Dáil debates

Tuesday, 22 May 2012

Private Members' Business. Referendum (Amendment) (Varying Of Polling Day) Bill 2012 — First Stage (Resumed)

 

5:00 pm

Photo of Shane RossShane Ross (Dublin South, Independent)

The basis behind this Bill is not, as has been presented by many of its opponents, to force the Government to delay the treaty vote. Its purpose is to amend the Referendum Act 1994 to allow the Government and, in particular, the Minister for the Environment, Community and Local Government, to change the date in question. It is a very simple operation to do that and this Bill could go through the House within hours, being a very short Bill with one purpose alone. It could also go through the Seanad within hours and could allow the Government to have that facility.

What amazes me is that the Government is refusing an enabling Bill. We know that as of now, as a matter of policy, it has set its face against delaying the referendum. What is astonishing is its refusal to take the powers to change the date, by ministerial order if that proves necessary. Events are moving very fast in Europe at present and it may be both necessary and wise to change the date of the referendum. I do not understand why the Government picked 31 May as the date for the referendum in the first place. There was no necessity to pick this date. There may have been a political imperative of which we are not aware but it would have been much more sensible if the Government, being aware of those events that were about to occur, were to have stated it would delay this particular referendum and, if it were not really a matter for delay, that it would pick a date when things had cleared up, when the French presidential and Assembly elections were over and the dust had settled on some very important arguments taking place about the ratification of the treaty. These are still going on and have not even got off the ground at this stage.

Why did the Government pick 31 May? Why did it lock itself into a situation like this, which became immutable when introduced and which did not take into account the French elections? Let us look at some of the events Happening in the coming days. Tomorrow night there will be an informal summit of European leaders, an emergency meeting, called specifically because of the change of government in France and because M. Hollande, the new President, has demanded either changes in the treaty or a parallel growth pact to be part of the same package. However, the Taoiseach has stated there will probably be no definite results from this so-called getting-to-know-you meeting. M. Hollande has to go back to Paris before 17 June and deliver some concrete changes or proposals that he can sell to the electorate, arising from the promises he made during the election.
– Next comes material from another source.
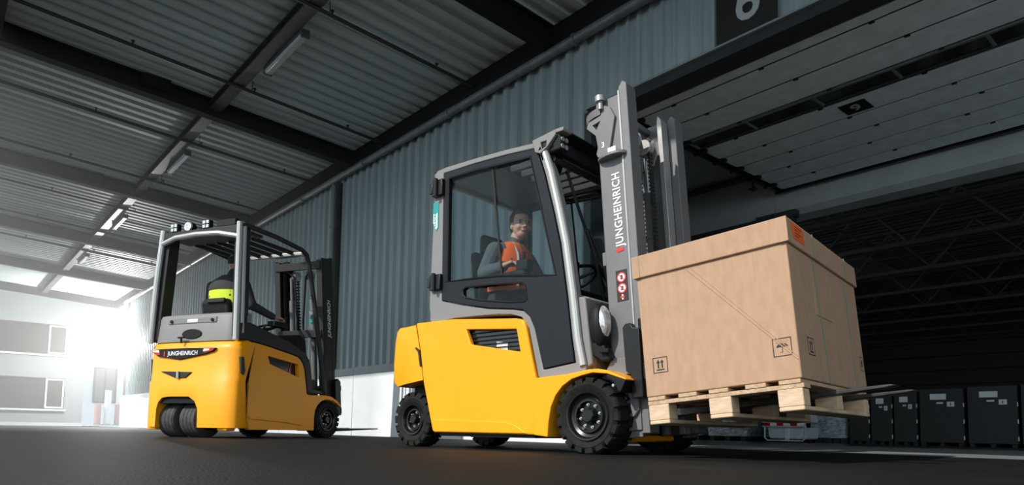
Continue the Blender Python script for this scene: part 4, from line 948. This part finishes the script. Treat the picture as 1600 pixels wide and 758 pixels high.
# mast
T2M = R(-5.5); MO2 = (1.93, 0, .10)
def mp2(b, name, m_, bevel=0, par=None):
    o = b.build(name, m_, lt2 if par is None else par, bevel)
    if par is None: o.location = MO2; o.rotation_euler = (0, T2M, 0)
    return o
for s in (1, -1):
    b = MB(); b.box(-.10, .10, *sorted((s*Y2(.23), s*Y2(.25))), 0, 2.22); b.box(.06, .105, *sorted((s*Y2(.225), s*Y2(.31))), 0, 2.24); b.box(-.105, -.08, *sorted((s*Y2(.23), s*Y2(.31))), 0, 2.2)
    mc = mp2(b, 'outer_mast_channel', 'charcoal', .004)
    b = MB(); b.box(-.06, .07, *sorted((s*Y2(.32), s*Y2(.335))), .02, 2.2); b.box(.05, .075, *sorted((s*Y2(.32), s*Y2(.39))), .02, 2.2); mp2(b, 'inner_mast_channel', 'blackmetal', .003)
    mp2(MB().cyl((-.03, s*Y2(.43), 0), (-.03, s*Y2(.43), 1.7), .035, n=12).cyl((-.03, s*Y2(.43), 1.7), (-.03, s*Y2(.43), 2.0), .02), 'lift_cylinder', 'mast')
    ch = MB()
    for q in range(40): ch.cyl((.03, s*Y2(.46), .4+q*.04), (.03, s*Y2(.50), .4+q*.04), .013, n=6)
    ch.box(.022, .038, *sorted((s*Y2(.475), s*Y2(.485))), .4, 2.0); mp2(ch, 'lift_chain', 'steel')
    mp2(MB().cyl((0, s*Y2(.45), 2.02), (0, s*Y2(.51), 2.02), .06, n=18), 'chain_sheave', 'mastlight', .004)
    mp2(MB().tube([(-.09, s*Y2(.53), .4), (-.08, s*Y2(.54), 1.4), (-.06, s*Y2(.5), 2.0), (-.10, s*Y2(.36), 2.12)], .014, 6), 'hose', 'black')
    pl2(MB().cyl((1.35, Y2(.3), .5), (1.86, Y2(.27), .62), .03), 'tilt_cylinder', 'blackmetal', None, 0, 0 if s > 0 else 1)
    mp2(MB().prism([(.02, .18), (.13, .18), (.13, .62), (.08, .66), (.02, .62)], *sorted((s*Y2(.16), s*Y2(.21)))), 'carriage_plate', 'blackmetal', .004)
for z in (2.08, 1.2, .15): mp2(MB().box(-.12, -.08, Y2(.25), Y2(.92), z, z+.10), 'mast_crossbar', 'charcoal', .006)
lt_ = text('lettering', 'JUNGHEINRICH', .085, 'white', lt2, (0, 0, 0), (0, 0, 1), (-1, 0, 0), bold=.001, shear=.2, sx=.80)
lt_.data.transform(M.Translation((.02, Y2(.2275), 1.44))); lt_.location = MO2; lt_.rotation_euler = (0, T2M, 0)
mp2(MB().box(.10, .14, Y2(.16), Y2(1.01), .20, .28).box(.10, .14, Y2(.16), Y2(1.01), .50, .57), 'fork_carriage', 'blackmetal', .005)
for (m_, z) in (('white', 1.52), ('teal', 1.42)): mp2(MB().cyl((-.072, Y2(.43), z), (-.068, Y2(.43), z), .028, n=16), 'round_sticker', m_)
for l in (.30, .77):
    MB().prism([(0, 0), (1.0, .0), (1.04, .008), (1.0, .016), (.03, .04), (0, .05), (-.0, .5), (-.04, .5), (-.04, .02)], Y2(l), Y2(l+.1)).build('fork', 'steel', lt2, .003, loc=(2.10, 0, .075), rot=(0, R(-2), 0))
# its driver, seen from behind
P = []; hy = Y2(.64)
head(P, (.66, hy, 1.99), 5, 4, 1.0, cap='jacketd')
C((.62, hy, 1.90), .055, (.57, hy, 1.79), .062, 'jacketd')
C((.55, hy-.13, 1.735), .09, (.55, hy+.13, 1.735), .09, 'jacketd'); C((.55, hy-.085, 1.62), .135, (.55, hy+.085, 1.62), .135, 'jacketd')
C((.57, hy-.07, 1.42), .135, (.57, hy+.07, 1.42), .135, 'jacketd'); C((.60, hy-.07, 1.25), .125, (.60, hy+.07, 1.25), .125, 'trousers')
for s in (-1, 1):
    C((.62, hy+s*.1, 1.23), .088, (1.02, hy+s*.14, 1.17), .066, 'trousers'); C((1.02, hy+s*.14, 1.17), .06, (1.1, hy+s*.13, .74), .044, 'trousers'); C((1.09, hy+s*.13, .70), .042, (1.24, hy+s*.14, .665), .034, 'shoe')
C((.55, hy+.215, 1.735), .07, (.60, hy+.29, 1.50), .058, 'jacketd'); C((.60, hy+.29, 1.50), .054, (.86, hy+.15, 1.41), .038, 'jacketd')
hand(P, (.88, hy+.145, 1.405), (1, -.2, -.05), (0, .3, 1), (0, -1, .2), curl=.8)
C((.55, hy-.215, 1.735), .07, (.58, hy-.30, 1.50), .058, 'jacketd'); C((.58, hy-.30, 1.50), .054, (.80, hy-.40, 1.40), .040, 'jacketd')
hand(P, (.82, hy-.41, 1.395), (1, -.1, -.05), (0, -.1, 1), (0, 1, 0), curl=.6)
dl = person('person', 'driver in dark jacket and yellow vest seen from behind in the small forklift', P, O2+V2*HB, T2, .007, ['skin', 'hair', 'eye', 'lip', 'jacketd', 'trousers', 'shoe'])
dl.scale = (1.03, 1.07, 1)
vest(dl, [torso_ring(.57, hy, 1.30, .145, .215), torso_ring(.56, hy, 1.42, .150, .217), torso_ring(.55, hy, 1.62, .152, .228), torso_ring(.55, hy, 1.69, .150, .226)], 'vesty')
loft([torso_ring(.55, hy, 1.67, .158, .236), torso_ring(.55, hy, 1.72, .152, .230), torso_ring(.55, hy, 1.79, .125, .18), torso_ring(.57, hy, 1.85, .085, .10)]).build('jacket_yoke', 'jacketd', dl, smooth=60)

# ================================================================== WAREHOUSE GOODS
def carton(x0, x1, y, h, label, cat='carton'):
    t = thing('dark_carton', label, cat, ((x0+x1)/2, y, 0), group='dark cartons in the warehouse'); w_ = (x1-x0)/2-.012
    for xx in (-w_*.85, 0, w_*.85): MB().box(xx-.03, xx+.03, 0, .7, 0, .05).build('foot', 'void', t)
    MB().box(-w_, w_, 0, .8, .05, h).build('body', 'carton', t, .006, 1)
    k_ = w_*2
    MB().box(-w_+.25*k_, -w_+.62*k_, -.004, 0, h-.17, h-.08).build('label_sheet', 'label', t)
    MB().box(-w_+.4*k_, -w_+.55*k_, -.004, 0, h-.235, h-.21).build('label_sheet', 'label', t)
    o = MB().box(-w_+.64*k_, -w_+.8*k_, -.004, 0, h-.28, h-.205).build('label_sheet', 'label', t); MB().box(-w_+.71*k_, -w_+.73*k_, -.006, -.004, h-.265, h-.22).build('mark', 'ink', o)
    for z in (.1, .35, .6): MB().box(w_-.004, w_+.006, -.006, .02, z, z+.06).build('edge_clip', 'label', t)
YC = 12.0
for (a, b_, h, lab) in ((-5.12, -4.78, .84, 'dark carton partly hidden behind the pallet end'), (-4.77, -4.42, .84, 'narrow dark carton with pale labels just below the fork tips, left one'), (-4.41, -4.05, .86, 'narrow dark carton with pale labels just below the fork tips, right one'), (-4.03, -3.40, .89, 'wide dark carton with pale labels right of the fork tips'), (-3.37, -2.72, .91, 'wide dark carton with pale labels, second from the right edge'), (-2.70, -2.05, .92, 'dark carton cut by the right edge of the picture')):
    carton(a, b_, YC, h, lab)
def wrapped(x0, x1, y, h, label):
    t = thing('wrapped_pallet', label, 'pallet load', ((x0+x1)/2, y, 0), group='film wrapped loads in the warehouse'); w_ = (x1-x0)/2
    b = MB(); n = 12; secs = []
    for q in range(7):
        z = .09+(h-.09)*q/6; f_ = 1+.03*sin(q*2.3)
        secs.append([(w_*f_*(1 if abs(cos(2*pi*i/n)) > .5 else abs(cos(2*pi*i/n))*1.9)*(1 if cos(2*pi*i/n) > 0 else -1), .35+.35*f_*max(-1, min(1, 1.4*sin(2*pi*i/n))), z) for i in range(n)])
    loft(secs).build('film', 'foil', t, smooth=40)
    for xx in (-w_*.8, 0, w_*.8): MB().box(xx-.05, xx+.05, 0, .7, 0, .09).build('foot', 'void', t)
wrapped(-5.50, -5.18, 12.0, .80, 'silver film wrapped load right of the grey container, under the pallet')
wrapped(-5.84, -5.54, 12.1, .80, 'narrow film wrapped load directly right of the grey container')
wrapped(-7.62, -6.8, 11.6, .72, 'wide film wrapped load under the left end of the pallet')
wrapped(-8.9, -8.0, 11.9, .72, 'film wrapped load behind the front wheels of the large forklift')
wrapped(-6.62, -6.4, 11.9, .72, 'slim film wrapped load left of the grey container')
t = thing('grey_container', 'grey metal container in a wire frame with red and white tape', 'container', (-5.79, 11.1, 0))
MB().prism([(-.30, .06), (.28, .06), (.31, .255), (-.33, .255)], 0, .6).build('tub', 'tank', t, .025)
MB().box(.0, .07, -.02, 0, .05, .25).build('clamp', 'label', t)
b = MB(); b.tube([(-.35, -.05, .33), (-.35, -.05, .08), (-.30, -.05, .035), (.32, -.05, .035), (.37, -.05, .08), (.37, -.05, .33)], .012, 6); b.tube([(-.39, -.05, .27), (.39, -.05, .27)], .012, 6); b.tube([(-.39, -.05, .345), (.39, -.05, .345)], .011, 6); b.build('frame', 'tank', t)
for q in range(6): MB().box(-.36+q*.12, -.36+(q+1)*.12, -.07, -.065, .282, .335).build('tape', 'white' if q % 2 else 'red', t)
MB().box(-.30, .28, 0, .6, .34, .56).build('lid', 'tank', t, .02)
MB().box(-.12, .10, -.012, 0, .44, .54).build('plate', 'ink', t)
for xx in (-.26, .22):
    for yy in (.1, .5): MB().cyl((xx, yy, .035), (xx+.04, yy, .035), .035).build('castor', 'black', t)

# ================================================================== FAR LEFT: OFFICE BUILDING AND YARD END
t = thing('office_building', 'pale rendered building with two rows of windows at the far left', 'building', (-30, 0, 0))
MB().box(-5, 0, -14, 4.45, 0, 6.2).build('wall', 'office', t)
MB().box(-.0, .03, -14, 4.47, 0, .12).build('plinth', 'plinthgrey', t)
for (z0, z1) in ((.62, 1.75), (2.62, 3.72)):
    for y1 in (3.86, .9, -2.1):
        y0 = y1-2.6; wn = MB().prism([(y0, z0), (y1, z0), (y1, z1), (y0, z1)], -.02, .05, ax='x', holes=[[(y0+.06, z0+.06), (y1-.62, z0+.06), (y1-.62, z1-.06), (y0+.06, z1-.06)], [(y1-.55, z0+.06), (y1-.06, z0+.06), (y1-.06, z1-.06), (y1-.55, z1-.06)]]).build('window', 'officewin', t, .0)
        MB().box(.0, .015, y0+.05, y1-.6, z0+.05, z1-.05).build('pane', 'officewin', wn); MB().box(.0, .015, y1-.57, y1-.05, z0+.05, z1-.05).build('pane', 'officewin', wn)
        MB().prism([(y1-.60, z0+.03), (y1-.03, z0+.03), (y1-.03, z1-.03), (y1-.60, z1-.03)], .05, .07, ax='x', holes=[[(y1-.55, z0+.08), (y1-.08, z0+.08), (y1-.08, z1-.08), (y1-.55, z1-.08)]]).build('sash', 'officeframe', wn)
        MB().box(.0, .12, y0-.05, y1+.05, z0-.07, z0-.01).build('sill', 'officeframe', wn)
t = thing('distant_building', 'white distant building with a small window beyond the yard gap', 'building', (-46, 8.2, 0))
MB().box(-4, 0, -1.4, 3.2, 0, 7.5).build('wall', 'plinth', t)
wn = MB().prism([(-.9, 1.3), (.3, 1.3), (.3, 3.4), (-.9, 3.4)], -.02, .08, ax='x', holes=[[(-.8, 1.4), (-.35, 1.4), (-.35, 3.3), (-.8, 3.3)], [(-.27, 1.4), (.2, 1.4), (.2, 3.3), (-.27, 3.3)]]).build('window', 'officewin', t)
MB().box(0, .02, -.85, .25, 1.35, 3.35).build('pane', 'pipe', wn)
for i, (y, c, lab) in enumerate(((7.55, 'redmark', 'short faded red post in the yard gap, nearer the office building'), (8.0, 'white', 'white post in the yard gap between the two red posts'), (8.5, 'redmark', 'short faded red post in the yard gap, nearer the clad wall'))):
    t = thing('post', lab, 'post', (-42, y-.6, 0), group='posts in the yard gap')
    MB().box(-.2, .2, -.2, .2, 0, .08).build('base', 'conc', t); MB().cyl((0, 0, .08), (0, 0, 1.15 if c == 'redmark' else 1.9), .16, n=14).build('pole', mat('faded_post', (.55, .3, .27), .7) if c == 'redmark' else 'white', t, .02)

# ================================================================== ADDED LAMP AND HAZE STANDING IN FOR THE FLARE AT THE FAR END
t = thing('added_glow_lamp', 'added glaring lamp standing in for flare glow at the far end of the clad wall', 'lamp', (-27.4, 4.95, 3.0))  # whole lamp added to make the flare's glow
MB().box(-.14, .0, -.16, .16, -.14, .14).build('housing', 'lintel', t, .02)
MB().box(.0, .012, -.13, .13, -.11, .11).build('lamp_glass', 'bright', t)
MB().tube([(-.07, 0, .14), (-.07, .18, .2), (-.07, .345, .2)], .02, 6).build('arm', 'lintel', t)
fd = bpy.data.lights.new('added_glow_light', 'POINT'); fd.energy = 2300; fd.shadow_soft_size = .12; fd.color = (1, .98, .95)
fo = bpy.data.objects.new('added_glow_light', fd); COL.objects.link(fo); fo.parent = t; fo.location = (.22, -.1, 0)
hz = bpy.data.materials.new('added_glow_haze'); hz.use_nodes = True; nt = hz.node_tree; nt.nodes.remove(nt.nodes['Principled BSDF'])
vs_ = nt.nodes.new('ShaderNodeVolumeScatter'); vs_.inputs['Density'].default_value = .036; vs_.inputs['Anisotropy'].default_value = .25  # added volume, spreads the added lamp's light into a soft glow
nt.links.new(vs_.outputs[0], nt.nodes['Material Output'].inputs['Volume'])
o = MB().box(-29.8, -9.5, -3, 9.5, .02, 7.5).build('added_haze', hz, smooth=0); o['kind'] = 'stuff'; o['label'] = 'thin white veil added to spread the flare glow at the far left end of the yard'; o['category'] = 'added_haze'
That will happen. He has definitely stated, as his Finance Minister stated last week and has not withdrawn, that he will not sign the treaty as is. Yet we are going ahead with a referendum, riding into the danger that the treaty will be postponed or changed in the next month. That is folly; it is foolish. Even if it is not changed in text, it will be part of a package of changes which will include a possible growth pact.

What surprises me so much about the attitude of the Minister and the Government is that if M. Hollande gets his way and gets a growth pact that would be good for Ireland. It would make it better and more likely that the Government would get this treaty passed because it could sell it as part of what it has championed in recent months. The resistance to this change is silly, pig-headed and stubborn. It is also politically stupid. The Government should think again about it.

Ratification has taken place in only three nations. The Germans are holding back and so are the French and all the other nations of Europe. Meanwhile, the euro is in turmoil, Europe is in turmoil and the situation in Greece, Spain and Italy is changing. Yet we insist on going ahead with this folly when we could easily postpone it until the end of December.